Thanks for the insult, but I'm very adept at reading code. You know how I got that way? Not by aimlessly trawling through random projects, but by actually interacting with the source code. Picking a random bug on some open source project and solving it will yield ten times the benefit of just reading that project's source, with the added bonus that you achieve something productive at the end. Reading source code is a fantasy. Something that sounds good but falls flat in practice. Hence my almost certain claim that no one actually does it. I don't, do you?

sophacles|2 years ago

You sure to spend a lot of time trying to tell other people how to use theirs. Projection maybe? I don't know, but I'd be willing to bet if you stopped looking for insults in freindly replies and railing futily against the existence of things other people find interesting you'd be happer.

babarock|2 years ago

Didn't mean to insult you. It's really meant as a friendly advice. I'm sharing experience.

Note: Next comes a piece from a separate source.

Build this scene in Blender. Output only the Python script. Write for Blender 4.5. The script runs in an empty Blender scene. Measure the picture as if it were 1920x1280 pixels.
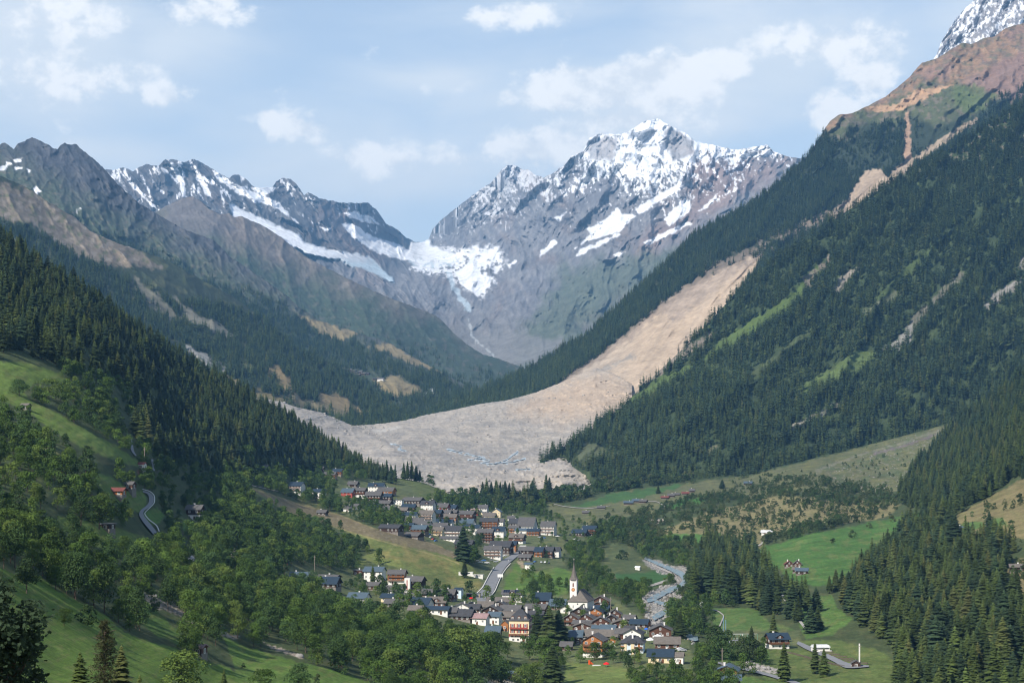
import bpy, math, random
import numpy as np
random.seed(7); rng = np.random.default_rng(11)
scene = bpy.context.scene
# ---------------------------------------------------------------- camera, sun, sky, exposure
F, H0, CZ = 3500.0, 860.0, 150.0          # focal length in photo pixels, eye-level row, eye height
cam = bpy.data.objects.new('camera', bpy.data.cameras.new('camera')); scene.collection.objects.link(cam)
cam.location = (0, 0, CZ); cam.rotation_euler = (math.radians(90), 0, 0)
cam.data.lens = F*36/1920; cam.data.sensor_width = 36; cam.data.shift_y = (H0-640)/1920
cam.data.clip_start = 1.0; cam.data.clip_end = 90000
scene.camera = cam
SUN_AZ, SUN_EL = math.radians(-143), math.radians(38)     # azimuth from +Y towards +X; sun stands left and behind
sdir = (math.sin(SUN_AZ)*math.cos(SUN_EL), math.cos(SUN_AZ)*math.cos(SUN_EL), math.sin(SUN_EL))
sl = bpy.data.lights.new('sun', 'SUN'); sl.energy = 5.0; sl.angle = math.radians(.53); sl.color = (1.0, .93, .83)
sun = bpy.data.objects.new('sun', sl); scene.collection.objects.link(sun)
from mathutils import Vector, Matrix, noise as mn
sun.rotation_euler = Vector(sdir).to_track_quat('Z', 'Y').to_euler()
w = bpy.data.worlds.new('World'); scene.world = w; w.use_nodes = True
def build_world():
    nt = w.node_tree; N = nt.nodes; L = nt.links; N.clear()
    out = N.new('ShaderNodeOutputWorld'); bg = N.new('ShaderNodeBackground'); bg.inputs[1].default_value = 0.115
    sky = N.new('ShaderNodeTexSky'); sky.sky_type = 'NISHITA'; sky.sun_disc = False
    sky.sun_elevation = SUN_EL; sky.sun_rotation = SUN_AZ; sky.altitude = 1500; sky.air_density = 1.0; sky.dust_density = 1.2; sky.ozone_density = 1.3
    tc = N.new('ShaderNodeTexCoord'); sep = N.new('ShaderNodeSeparateXYZ'); L.new(tc.outputs['Generated'], sep.inputs[0])
    def M(op, a, b=None, c=None):
        n = N.new('ShaderNodeMath'); n.operation = op
        for i, x in enumerate((a, b, c)):
            if x is None: continue
            if hasattr(x, 'links') or hasattr(x, 'is_linked'): L.new(x, n.inputs[i])
            else: n.inputs[i].default_value = x
        return n.outputs[0]
    az = M('ARCTAN2', sep.outputs[0], sep.outputs[1]); el = M('ARCSINE', sep.outputs[2])
    def comb(x, y, z=0):
        c = N.new('ShaderNodeCombineXYZ')
        for i, s in enumerate((x, y, z)):
            if hasattr(s, 'is_linked'): L.new(s, c.inputs[i])
            else: c.inputs[i].default_value = s
        return c.outputs[0]
    def noise(vec, scale, detail, rough, dist=0.0):
        n = N.new('ShaderNodeTexNoise'); L.new(vec, n.inputs['Vector']); n.inputs['Scale'].default_value = scale
        n.inputs['Detail'].default_value = detail; n.inputs['Roughness'].default_value = rough; n.inputs['Distortion'].default_value = dist
        return n.outputs[0]
    def sm(x, a, b):
        n = N.new('ShaderNodeMapRange'); n.interpolation_type = 'SMOOTHSTEP'; n.clamp = True
        L.new(x, n.inputs[0]); n.inputs[1].default_value = a; n.inputs[2].default_value = b; return n.outputs[0]
    v1 = comb(az, M('MULTIPLY', el, 2.4), 3.1); v2 = comb(az, M('MULTIPLY', el, 1.25), 7.7); v3 = comb(az, M('MULTIPLY', el, 4.5), 1.3)
    veil = noise(v1, 7.0, 7, .55, .4); puff = noise(v2, 24.0, 10, .60, .15); streak = noise(v3, 9.0, 6, .5, .2)
    wav = noise(v2, 60., 4, .6)
    # cumulus banks: (u, v of centre in the photo's direction, half sizes, lift)
    def blob(u, v, ru, rv, k):
        a0 = math.atan((u-960)/F); e0 = math.atan((H0-v)/F)
        dx = M('DIVIDE', M('SUBTRACT', az, a0), ru/F); dy = M('DIVIDE', M('SUBTRACT', el, e0), rv/F)
        r = M('SQRT', M('ADD', M('MULTIPLY', dx, dx), M('MULTIPLY', dy, dy)))
        return M('MULTIPLY', M('MAXIMUM', M('SUBTRACT', 1.0, r), 0.0), k)
    def total(bl):
        t = None
        for b in bl:
            x = blob(*b); t = x if t is None else M('MAXIMUM', t, x)
        return t
    cum = total([(1110, 168, 200, 70, .85), (1230, 158, 190, 80, .95), (1335, 135, 90, 45, .8), (560, 245, 130, 50, .55), (315, 195, 90, 50, .5), (690, 300, 160, 60, .48),
                 (1000, 280, 230, 62, .62), (1180, 225, 230, 60, .55), (1560, 225, 90, 60, .5), (1640, 165, 90, 60, .5), (960, 30, 200, 42, .42), (380, 30, 130, 50, .5), (860, 295, 120, 40, .4), (1560, 95, 200, 70, .45), (120, 170, 300, 90, .4), (60, 60, 260, 70, .42)])
    soft = total([(640, 330, 520, 90, .7), (800, 150, 300, 60, .5), (90, 120, 420, 230, .75), (330, 90, 260, 120, .65), (1450, 110, 420, 200, .75), (1180, 215, 520, 150, .6), (560, 270, 330, 120, .6), (1900, 60, 300, 200, .5), (1000, 10, 300, 60, .55), (200, 300, 400, 90, .45)])
    cm = sm(M('ADD', cum, M('ADD', M('MULTIPLY', M('SUBTRACT', puff, .5), 1.25), M('MULTIPLY', M('SUBTRACT', wav, .5), .60))), .17, .43)
    sf = sm(M('ADD', soft, M('MULTIPLY', M('SUBTRACT', M('ADD', M('MULTIPLY', veil, .6), M('MULTIPLY', streak, .4)), .5), 1.7)), -.12, .62)
    far = sm(veil, .50, .72)                                   # the same broken cloud all round the sky
    front = sm(M('ABSOLUTE', az), .45, .32)
    far = M('MULTIPLY', far, M('SUBTRACT', 1.0, front))
    base = sm(veil, .30, .75)
    def mixc(f, a, b):
        m = N.new('ShaderNodeMix'); m.data_type = 'RGBA'; L.new(f, m.inputs[0])
        for i, x in ((6, a), (7, b)):
            if hasattr(x, 'is_linked'): L.new(x, m.inputs[i])
            else: m.inputs[i].default_value = (*x, 1)
        return m.outputs[2]
    K = 10.0
    lowc = (.62*K, .665*K, .70*K); hic = (.86*K, .85*K, .83*K); midc = (.70*K, .725*K, .74*K)
    pale = mixc(M('MULTIPLY', sm(el, .45, .02), .86), sky.outputs[0], (.60*K, .675*K, .735*K))   # thin high cloud veil over the blue, thickest low down
    c0 = mixc(M('MULTIPLY', M('MAXIMUM', sf, far), .85), pale, mixc(base, lowc, midc))
    shade = sm(M('ADD', M('MULTIPLY', puff, .55), M('MULTIPLY', wav, .45)), .41, .56)
    c1 = mixc(M('MULTIPLY', cm, .9), c0, mixc(shade, (.66*K, .685*K, .71*K), hic))
    L.new(c1, bg.inputs[0]); L.new(bg.outputs[0], out.inputs[0])
build_world()
scene.view_settings.view_transform = 'Standard'; scene.view_settings.look = 'None'; scene.view_settings.exposure = 0.36; scene.view_settings.gamma = 1
scene.view_settings.use_curve_mapping = False
scene.cycles.use_denoising = True; scene.cycles.filter_width = 1.15; scene.cycles.max_bounces = 5; scene.cycles.diffuse_bounces = 2; scene.cycles.glossy_bounces = 2
scene.cycles.transmission_bounces = 3; scene.cycles.volume_bounces = 0; scene.cycles.transparent_max_bounces = 6
scene.cycles.sample_clamp_indirect = 4.0
w.cycles.sampling_method = 'MANUAL'; w.cycles.sample_map_resolution = 512
HAZE = 3.5e-5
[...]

I do read code. A lot. I'm not the only one. I know many people who do. I know people who print source code on paper to read on their bus ride back home.

Hell, I know people who read some of the most complicated source code you can imagine, annotate it, criticize it, and then blog about it[1].

It's very weird that you doubt it. Why would we lie? For karma and upvotes? I'm not sure I understand your point. We're literally in the comment thread of a post aimed at reading code and you're here arguing that we're not?